Ruth is married to Bobbo, who promptly leaves her for romance novelist Mary Fisher. Ruth’s quest to live up to her “she-devil” status leads her to change herself and consequentially those around her in a drastic – and bloody satisfying – fashion. The ending is certainly divisive, and I won’t spoil it, but this novel will make you reflect on the notion of identity in a thoroughly enjoyable way.
Alternatively, try The Picture of Dorian Grey. The original "vanity" novel, Dorian Grey’s image stays the same, perfect, youthful appearance and look at how utterly ballsed up his life becomes.
… My Degree is Useless and I’m Never Going to Get the Job I Want!
Try STONER by John Williams
This is not a book about drug culture, so you’ll need to look on another list on another blog for such a recommendation. But Stoner is one of the most beautiful novels you can read and will leave you feeling more appreciative of the powers of studying and absorbing what you love.
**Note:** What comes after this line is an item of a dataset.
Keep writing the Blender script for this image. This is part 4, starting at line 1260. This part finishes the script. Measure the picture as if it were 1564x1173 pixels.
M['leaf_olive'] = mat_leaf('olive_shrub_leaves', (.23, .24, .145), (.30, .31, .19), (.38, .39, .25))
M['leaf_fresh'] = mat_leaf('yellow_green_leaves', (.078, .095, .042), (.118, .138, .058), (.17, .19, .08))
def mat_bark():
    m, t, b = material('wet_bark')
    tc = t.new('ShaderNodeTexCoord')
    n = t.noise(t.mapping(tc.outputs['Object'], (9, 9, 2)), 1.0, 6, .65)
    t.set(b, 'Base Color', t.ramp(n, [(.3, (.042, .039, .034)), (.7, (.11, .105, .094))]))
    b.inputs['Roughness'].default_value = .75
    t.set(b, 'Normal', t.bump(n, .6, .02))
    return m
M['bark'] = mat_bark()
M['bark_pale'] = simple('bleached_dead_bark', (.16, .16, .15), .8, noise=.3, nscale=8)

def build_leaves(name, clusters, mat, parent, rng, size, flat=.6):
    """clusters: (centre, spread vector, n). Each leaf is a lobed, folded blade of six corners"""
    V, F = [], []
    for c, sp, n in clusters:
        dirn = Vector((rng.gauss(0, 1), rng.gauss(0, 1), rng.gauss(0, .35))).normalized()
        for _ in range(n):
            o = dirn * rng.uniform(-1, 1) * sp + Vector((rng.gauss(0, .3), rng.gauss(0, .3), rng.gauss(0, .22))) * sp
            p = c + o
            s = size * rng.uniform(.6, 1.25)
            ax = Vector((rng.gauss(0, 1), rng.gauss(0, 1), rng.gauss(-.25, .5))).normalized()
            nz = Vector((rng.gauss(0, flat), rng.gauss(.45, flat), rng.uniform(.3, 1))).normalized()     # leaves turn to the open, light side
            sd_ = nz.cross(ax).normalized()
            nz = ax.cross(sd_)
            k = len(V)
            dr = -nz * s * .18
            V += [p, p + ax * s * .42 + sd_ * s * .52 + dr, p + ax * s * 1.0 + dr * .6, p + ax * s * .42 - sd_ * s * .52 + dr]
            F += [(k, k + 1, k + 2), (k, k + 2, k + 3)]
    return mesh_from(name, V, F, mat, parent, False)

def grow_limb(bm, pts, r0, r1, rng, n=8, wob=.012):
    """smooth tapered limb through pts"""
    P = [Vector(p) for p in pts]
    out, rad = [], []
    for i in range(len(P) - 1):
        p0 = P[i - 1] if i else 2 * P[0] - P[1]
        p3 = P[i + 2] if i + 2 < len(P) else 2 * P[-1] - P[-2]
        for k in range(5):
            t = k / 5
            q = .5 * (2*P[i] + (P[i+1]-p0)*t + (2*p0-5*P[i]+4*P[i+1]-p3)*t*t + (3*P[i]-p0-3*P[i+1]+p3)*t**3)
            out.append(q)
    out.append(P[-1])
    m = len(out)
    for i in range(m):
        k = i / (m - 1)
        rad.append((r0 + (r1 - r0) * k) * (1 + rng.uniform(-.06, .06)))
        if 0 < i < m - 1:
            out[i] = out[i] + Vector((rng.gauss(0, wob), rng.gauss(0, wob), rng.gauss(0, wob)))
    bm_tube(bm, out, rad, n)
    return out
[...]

Moan all you like about being on a rubbish temp job at McDonalds while you secretly yearn to make use of your film studies degree, at least you’re not poor old William Stoner.
Stoner, initially studying an agricultural course at the behest of his farmer parents, reads a Shakespeare sonnet in class and falls in love with literature. As he grows older, his progression into academia is the only thing to keep him afloat while his personal life is shattered around him. Even when his career stagnates, all that keeps Stoner afloat, in the end, is his love of literature. Studying and doing what you love might not bring you obvious happiness, but a true hunger and passion for your craft can work wonders in even the darkest times.
Alternatively, try Jude the Obscure by Thomas Hardy. Poor Jude. Hardy’s novel features another guy who fails trying to obtain everything that he loves – be that a partner, a sense of job satisfaction, but most of all the chance to study. Granted, it involves tons more death, depression and nastiness than Stoner. But Jude, in spite of all his hard work and desire, never even gets to go to Christminster to study. You have a degree. You can do something with that. So chin up.
… I’m Never Going to be a Published Author!
Try FIFTY SHADES OF GREY by EL James
If this can get published, anything can. Keep telling yourself that. Please borrow a library copy - whether it's germ infested or no - to avoid spending your money on it. Reading this book sober and alone is horrid, but reading it blind drunk out loud with a bunch of friends is bloody brilliant. You’re welcome.